- _Exercise objective_
Can you find the lines of the listing that include "scene" and copy every one?

- _Material_
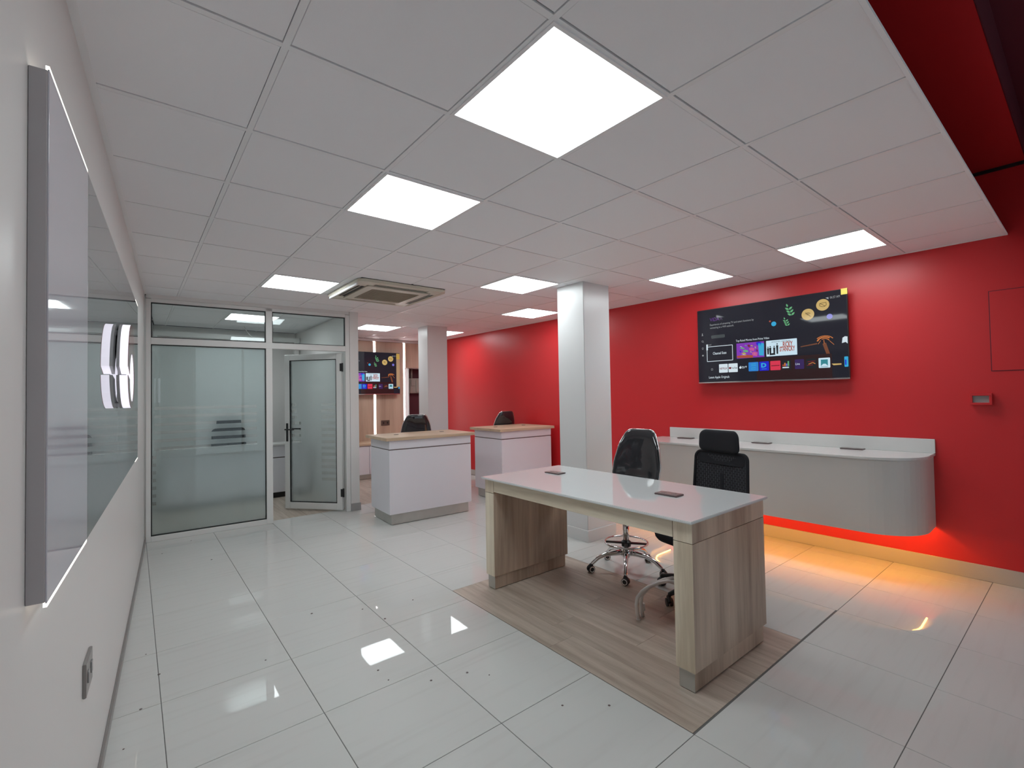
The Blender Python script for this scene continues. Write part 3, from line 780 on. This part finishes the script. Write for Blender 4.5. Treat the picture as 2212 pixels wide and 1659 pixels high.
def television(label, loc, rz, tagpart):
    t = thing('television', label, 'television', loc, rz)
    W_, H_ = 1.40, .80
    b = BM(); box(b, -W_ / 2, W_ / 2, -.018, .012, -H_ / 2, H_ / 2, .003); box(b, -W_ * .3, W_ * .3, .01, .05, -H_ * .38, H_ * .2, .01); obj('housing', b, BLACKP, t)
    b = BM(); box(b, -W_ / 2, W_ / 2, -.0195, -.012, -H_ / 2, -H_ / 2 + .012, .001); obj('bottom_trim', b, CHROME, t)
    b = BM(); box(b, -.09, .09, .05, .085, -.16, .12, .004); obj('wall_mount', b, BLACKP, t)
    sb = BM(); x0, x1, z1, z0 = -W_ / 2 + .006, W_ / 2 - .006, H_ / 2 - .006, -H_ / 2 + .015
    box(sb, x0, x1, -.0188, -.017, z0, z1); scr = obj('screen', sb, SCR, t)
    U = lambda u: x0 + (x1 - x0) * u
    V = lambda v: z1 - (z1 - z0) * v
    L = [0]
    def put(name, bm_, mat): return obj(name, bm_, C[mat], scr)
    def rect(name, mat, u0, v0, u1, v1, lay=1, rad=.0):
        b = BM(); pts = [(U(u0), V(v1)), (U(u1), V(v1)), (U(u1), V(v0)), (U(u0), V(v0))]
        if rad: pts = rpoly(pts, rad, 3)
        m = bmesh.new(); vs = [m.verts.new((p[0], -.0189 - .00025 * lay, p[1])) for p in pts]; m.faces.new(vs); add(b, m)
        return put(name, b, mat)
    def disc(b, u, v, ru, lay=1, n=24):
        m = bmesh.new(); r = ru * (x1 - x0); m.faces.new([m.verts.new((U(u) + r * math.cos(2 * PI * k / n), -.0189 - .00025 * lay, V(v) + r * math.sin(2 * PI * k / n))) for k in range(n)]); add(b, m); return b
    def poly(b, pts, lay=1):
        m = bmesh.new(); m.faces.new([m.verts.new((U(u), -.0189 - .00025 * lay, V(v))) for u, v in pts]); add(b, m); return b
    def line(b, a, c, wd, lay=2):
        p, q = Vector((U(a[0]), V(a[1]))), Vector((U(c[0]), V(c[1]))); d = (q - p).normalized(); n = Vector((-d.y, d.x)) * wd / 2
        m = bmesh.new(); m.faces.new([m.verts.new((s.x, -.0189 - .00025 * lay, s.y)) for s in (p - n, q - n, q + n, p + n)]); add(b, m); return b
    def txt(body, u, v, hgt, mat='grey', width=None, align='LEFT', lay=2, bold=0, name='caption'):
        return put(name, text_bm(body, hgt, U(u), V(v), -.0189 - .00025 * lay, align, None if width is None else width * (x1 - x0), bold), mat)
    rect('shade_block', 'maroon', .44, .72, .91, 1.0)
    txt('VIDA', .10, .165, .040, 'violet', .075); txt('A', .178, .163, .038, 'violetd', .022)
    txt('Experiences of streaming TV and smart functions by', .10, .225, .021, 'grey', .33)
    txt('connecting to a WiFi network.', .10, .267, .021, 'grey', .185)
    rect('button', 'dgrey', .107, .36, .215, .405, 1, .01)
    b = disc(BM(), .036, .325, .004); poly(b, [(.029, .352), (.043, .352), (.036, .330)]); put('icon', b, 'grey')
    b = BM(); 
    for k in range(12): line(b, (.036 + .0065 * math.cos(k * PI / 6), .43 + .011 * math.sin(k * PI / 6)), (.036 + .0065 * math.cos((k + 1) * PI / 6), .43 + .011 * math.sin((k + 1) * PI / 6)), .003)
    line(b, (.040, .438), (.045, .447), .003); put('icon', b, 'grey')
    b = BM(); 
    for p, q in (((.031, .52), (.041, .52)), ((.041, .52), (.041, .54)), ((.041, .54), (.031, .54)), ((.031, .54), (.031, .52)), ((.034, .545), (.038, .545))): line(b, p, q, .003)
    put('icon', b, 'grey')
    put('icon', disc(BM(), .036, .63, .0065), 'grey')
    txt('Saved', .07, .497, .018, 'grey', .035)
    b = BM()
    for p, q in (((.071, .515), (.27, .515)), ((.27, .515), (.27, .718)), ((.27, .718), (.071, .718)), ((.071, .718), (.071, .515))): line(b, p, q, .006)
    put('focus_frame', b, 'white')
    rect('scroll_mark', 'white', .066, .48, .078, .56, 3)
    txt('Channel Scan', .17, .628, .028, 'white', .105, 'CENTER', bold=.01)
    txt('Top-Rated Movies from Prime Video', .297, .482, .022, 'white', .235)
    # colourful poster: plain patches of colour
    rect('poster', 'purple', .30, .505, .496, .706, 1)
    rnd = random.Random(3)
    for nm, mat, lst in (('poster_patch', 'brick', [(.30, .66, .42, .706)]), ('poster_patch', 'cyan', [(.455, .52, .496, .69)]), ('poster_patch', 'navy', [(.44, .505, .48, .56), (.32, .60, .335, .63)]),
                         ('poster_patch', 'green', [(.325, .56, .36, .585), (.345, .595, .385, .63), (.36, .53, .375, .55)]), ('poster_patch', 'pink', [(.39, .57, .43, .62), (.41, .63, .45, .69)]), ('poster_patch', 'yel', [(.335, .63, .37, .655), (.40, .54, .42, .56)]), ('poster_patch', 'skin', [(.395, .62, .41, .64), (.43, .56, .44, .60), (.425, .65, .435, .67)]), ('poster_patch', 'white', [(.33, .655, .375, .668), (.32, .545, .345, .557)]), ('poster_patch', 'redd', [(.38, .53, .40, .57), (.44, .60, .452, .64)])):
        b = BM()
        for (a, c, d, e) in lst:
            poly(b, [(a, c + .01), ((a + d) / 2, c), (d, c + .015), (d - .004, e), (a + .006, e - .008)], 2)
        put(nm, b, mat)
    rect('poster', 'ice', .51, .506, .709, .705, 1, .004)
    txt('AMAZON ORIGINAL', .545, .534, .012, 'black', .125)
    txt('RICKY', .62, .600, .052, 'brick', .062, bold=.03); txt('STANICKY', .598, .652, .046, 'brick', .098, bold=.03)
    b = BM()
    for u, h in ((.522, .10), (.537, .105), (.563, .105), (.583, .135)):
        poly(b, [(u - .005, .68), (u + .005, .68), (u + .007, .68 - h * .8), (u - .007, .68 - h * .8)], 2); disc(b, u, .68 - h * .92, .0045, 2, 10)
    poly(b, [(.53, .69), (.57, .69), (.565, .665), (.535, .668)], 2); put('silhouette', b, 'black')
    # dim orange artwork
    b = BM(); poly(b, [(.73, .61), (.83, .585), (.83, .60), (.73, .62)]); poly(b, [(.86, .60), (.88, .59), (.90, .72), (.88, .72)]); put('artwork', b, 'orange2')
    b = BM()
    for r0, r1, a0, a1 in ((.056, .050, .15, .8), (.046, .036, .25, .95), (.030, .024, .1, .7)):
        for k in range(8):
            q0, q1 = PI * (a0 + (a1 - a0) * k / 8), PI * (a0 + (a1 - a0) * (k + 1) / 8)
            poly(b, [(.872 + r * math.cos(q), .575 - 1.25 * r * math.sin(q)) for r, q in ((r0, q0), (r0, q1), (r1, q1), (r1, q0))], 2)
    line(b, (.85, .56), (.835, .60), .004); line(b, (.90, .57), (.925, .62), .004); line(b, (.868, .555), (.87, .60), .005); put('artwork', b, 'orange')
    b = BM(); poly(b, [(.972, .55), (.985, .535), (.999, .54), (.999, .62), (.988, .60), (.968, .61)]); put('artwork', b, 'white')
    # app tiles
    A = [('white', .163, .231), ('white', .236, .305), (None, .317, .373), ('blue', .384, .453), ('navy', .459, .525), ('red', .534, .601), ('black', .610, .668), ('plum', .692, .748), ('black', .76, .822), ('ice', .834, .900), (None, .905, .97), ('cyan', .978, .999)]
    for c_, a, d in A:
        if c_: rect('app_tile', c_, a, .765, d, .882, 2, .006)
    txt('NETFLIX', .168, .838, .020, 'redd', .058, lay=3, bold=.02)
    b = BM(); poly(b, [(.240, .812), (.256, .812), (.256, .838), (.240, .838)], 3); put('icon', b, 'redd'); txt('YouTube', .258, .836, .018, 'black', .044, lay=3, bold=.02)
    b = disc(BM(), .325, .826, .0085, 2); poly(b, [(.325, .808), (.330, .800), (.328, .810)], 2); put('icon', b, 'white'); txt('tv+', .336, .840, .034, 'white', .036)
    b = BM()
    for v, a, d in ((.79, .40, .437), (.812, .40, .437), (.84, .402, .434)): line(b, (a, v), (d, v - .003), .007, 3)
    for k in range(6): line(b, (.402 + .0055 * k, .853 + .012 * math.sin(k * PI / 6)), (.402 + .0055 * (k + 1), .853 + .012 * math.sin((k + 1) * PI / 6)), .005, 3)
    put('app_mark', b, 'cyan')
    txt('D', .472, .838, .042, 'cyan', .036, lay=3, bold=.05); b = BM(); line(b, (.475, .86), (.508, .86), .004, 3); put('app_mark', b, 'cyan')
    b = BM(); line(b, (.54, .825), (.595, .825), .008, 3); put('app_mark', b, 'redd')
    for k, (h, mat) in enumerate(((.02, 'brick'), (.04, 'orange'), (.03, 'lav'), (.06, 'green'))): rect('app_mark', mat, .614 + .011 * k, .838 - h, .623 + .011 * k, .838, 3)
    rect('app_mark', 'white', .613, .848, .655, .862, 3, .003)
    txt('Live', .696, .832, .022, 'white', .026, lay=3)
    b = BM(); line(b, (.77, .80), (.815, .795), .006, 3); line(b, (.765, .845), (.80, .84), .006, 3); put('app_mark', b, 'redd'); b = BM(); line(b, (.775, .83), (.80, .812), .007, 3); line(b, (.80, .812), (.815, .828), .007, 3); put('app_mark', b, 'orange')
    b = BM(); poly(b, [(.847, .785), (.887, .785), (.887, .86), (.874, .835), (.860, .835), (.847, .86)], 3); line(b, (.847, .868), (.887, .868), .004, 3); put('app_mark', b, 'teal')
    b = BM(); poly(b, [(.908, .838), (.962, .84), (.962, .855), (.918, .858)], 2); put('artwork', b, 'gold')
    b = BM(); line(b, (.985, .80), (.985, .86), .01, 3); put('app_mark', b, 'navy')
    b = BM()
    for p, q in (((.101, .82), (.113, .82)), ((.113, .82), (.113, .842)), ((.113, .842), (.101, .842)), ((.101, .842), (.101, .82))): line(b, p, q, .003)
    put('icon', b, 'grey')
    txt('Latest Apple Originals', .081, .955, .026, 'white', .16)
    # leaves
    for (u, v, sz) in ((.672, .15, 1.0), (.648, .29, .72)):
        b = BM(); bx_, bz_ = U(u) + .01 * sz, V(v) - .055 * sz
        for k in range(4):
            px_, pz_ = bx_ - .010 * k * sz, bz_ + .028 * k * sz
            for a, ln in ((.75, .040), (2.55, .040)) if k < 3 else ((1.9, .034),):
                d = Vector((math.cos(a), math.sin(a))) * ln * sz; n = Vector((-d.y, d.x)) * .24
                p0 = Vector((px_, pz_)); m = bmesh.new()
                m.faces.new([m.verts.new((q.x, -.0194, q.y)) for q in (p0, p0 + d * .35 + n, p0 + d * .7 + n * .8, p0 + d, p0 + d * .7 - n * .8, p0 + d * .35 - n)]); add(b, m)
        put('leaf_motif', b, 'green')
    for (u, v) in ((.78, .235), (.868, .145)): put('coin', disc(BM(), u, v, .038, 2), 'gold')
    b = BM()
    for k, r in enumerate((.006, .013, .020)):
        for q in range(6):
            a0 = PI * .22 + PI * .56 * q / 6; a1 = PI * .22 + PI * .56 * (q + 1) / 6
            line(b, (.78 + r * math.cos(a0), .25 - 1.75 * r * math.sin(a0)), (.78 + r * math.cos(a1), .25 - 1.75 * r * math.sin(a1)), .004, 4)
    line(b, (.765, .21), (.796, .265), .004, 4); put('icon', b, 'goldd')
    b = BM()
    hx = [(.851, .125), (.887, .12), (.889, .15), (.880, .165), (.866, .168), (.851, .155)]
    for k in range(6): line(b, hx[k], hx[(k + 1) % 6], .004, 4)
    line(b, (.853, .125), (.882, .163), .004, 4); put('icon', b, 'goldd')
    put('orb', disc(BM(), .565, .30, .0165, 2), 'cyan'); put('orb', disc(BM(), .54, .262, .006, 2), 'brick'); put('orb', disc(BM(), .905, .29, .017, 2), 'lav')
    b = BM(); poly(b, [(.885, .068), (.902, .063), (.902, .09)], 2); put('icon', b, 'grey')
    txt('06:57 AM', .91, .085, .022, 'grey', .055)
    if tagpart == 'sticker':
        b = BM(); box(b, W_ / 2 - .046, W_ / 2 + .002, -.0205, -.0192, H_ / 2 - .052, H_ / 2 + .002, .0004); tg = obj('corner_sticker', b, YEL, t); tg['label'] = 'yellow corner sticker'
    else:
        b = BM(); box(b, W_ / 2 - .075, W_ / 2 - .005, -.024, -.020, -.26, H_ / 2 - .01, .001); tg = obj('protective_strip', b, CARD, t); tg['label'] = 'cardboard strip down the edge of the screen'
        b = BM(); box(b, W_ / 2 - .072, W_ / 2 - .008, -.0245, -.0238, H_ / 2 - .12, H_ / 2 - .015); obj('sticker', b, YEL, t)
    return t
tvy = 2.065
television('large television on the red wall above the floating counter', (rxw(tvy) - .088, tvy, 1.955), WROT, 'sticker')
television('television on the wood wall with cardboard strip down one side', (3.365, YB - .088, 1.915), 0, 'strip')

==

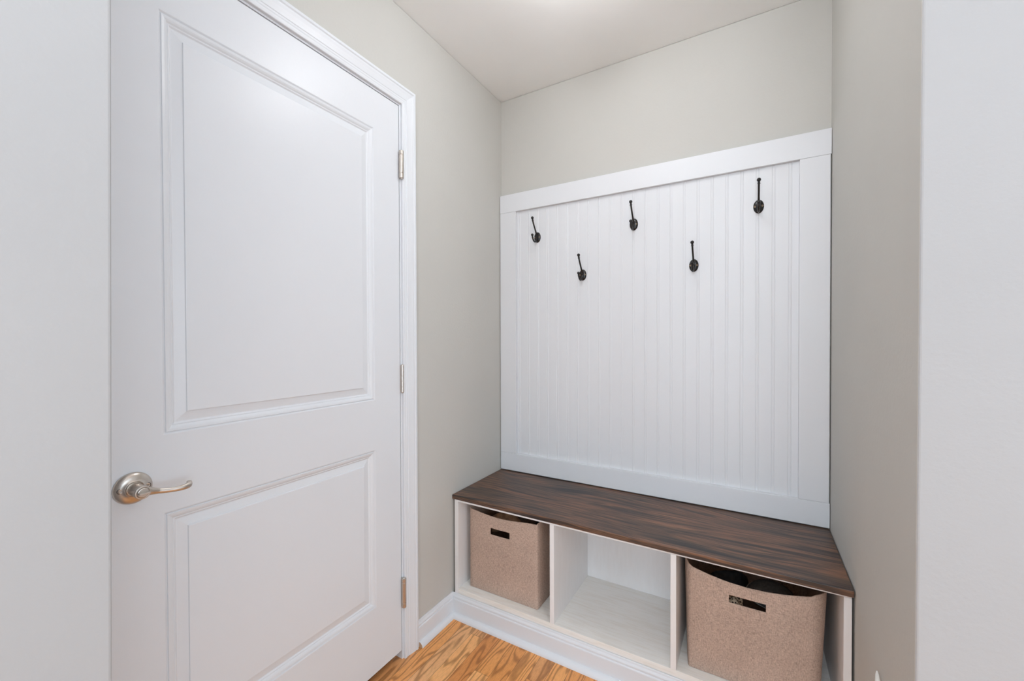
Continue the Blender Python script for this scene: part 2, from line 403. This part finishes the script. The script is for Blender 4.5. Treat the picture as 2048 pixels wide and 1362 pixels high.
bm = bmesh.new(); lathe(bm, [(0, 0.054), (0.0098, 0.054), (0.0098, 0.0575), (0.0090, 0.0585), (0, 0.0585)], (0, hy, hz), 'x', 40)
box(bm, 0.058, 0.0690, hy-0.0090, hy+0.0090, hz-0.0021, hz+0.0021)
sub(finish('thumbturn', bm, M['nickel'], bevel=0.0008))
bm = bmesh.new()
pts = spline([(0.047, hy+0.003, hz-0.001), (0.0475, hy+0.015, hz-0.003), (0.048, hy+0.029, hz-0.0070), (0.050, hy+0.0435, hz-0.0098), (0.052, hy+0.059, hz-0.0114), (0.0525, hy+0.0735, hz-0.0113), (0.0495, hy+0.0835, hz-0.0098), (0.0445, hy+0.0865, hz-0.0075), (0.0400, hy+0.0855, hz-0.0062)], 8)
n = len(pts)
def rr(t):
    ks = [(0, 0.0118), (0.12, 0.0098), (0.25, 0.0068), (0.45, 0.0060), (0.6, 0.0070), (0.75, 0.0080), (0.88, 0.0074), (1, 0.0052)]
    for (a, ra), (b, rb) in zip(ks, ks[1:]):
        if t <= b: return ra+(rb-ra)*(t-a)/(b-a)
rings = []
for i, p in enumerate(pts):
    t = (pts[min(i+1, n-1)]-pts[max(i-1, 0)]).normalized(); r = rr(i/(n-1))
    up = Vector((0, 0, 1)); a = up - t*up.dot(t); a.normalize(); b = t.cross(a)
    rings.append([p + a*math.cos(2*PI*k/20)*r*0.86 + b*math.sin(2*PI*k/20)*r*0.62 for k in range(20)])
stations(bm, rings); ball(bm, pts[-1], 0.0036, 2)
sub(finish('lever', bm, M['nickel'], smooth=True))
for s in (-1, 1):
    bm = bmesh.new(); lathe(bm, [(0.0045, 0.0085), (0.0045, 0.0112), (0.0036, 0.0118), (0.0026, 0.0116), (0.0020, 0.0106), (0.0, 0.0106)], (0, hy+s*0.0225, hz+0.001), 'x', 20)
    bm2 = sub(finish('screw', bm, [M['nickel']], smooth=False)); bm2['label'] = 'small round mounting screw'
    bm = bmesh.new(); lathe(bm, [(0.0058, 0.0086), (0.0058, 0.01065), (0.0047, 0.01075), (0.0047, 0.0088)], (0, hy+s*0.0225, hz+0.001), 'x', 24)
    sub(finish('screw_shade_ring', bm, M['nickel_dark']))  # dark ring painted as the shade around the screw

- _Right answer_
The Blender Python script for this scene continues. Write part 3, from line 780 on. This part finishes the script. Write for Blender 4.5. Treat the picture as 2212 pixels wide and 1659 pixels high.
Continue the Blender Python script for this scene: part 2, from line 403. This part finishes the script. The script is for Blender 4.5. Treat the picture as 2048 pixels wide and 1362 pixels high.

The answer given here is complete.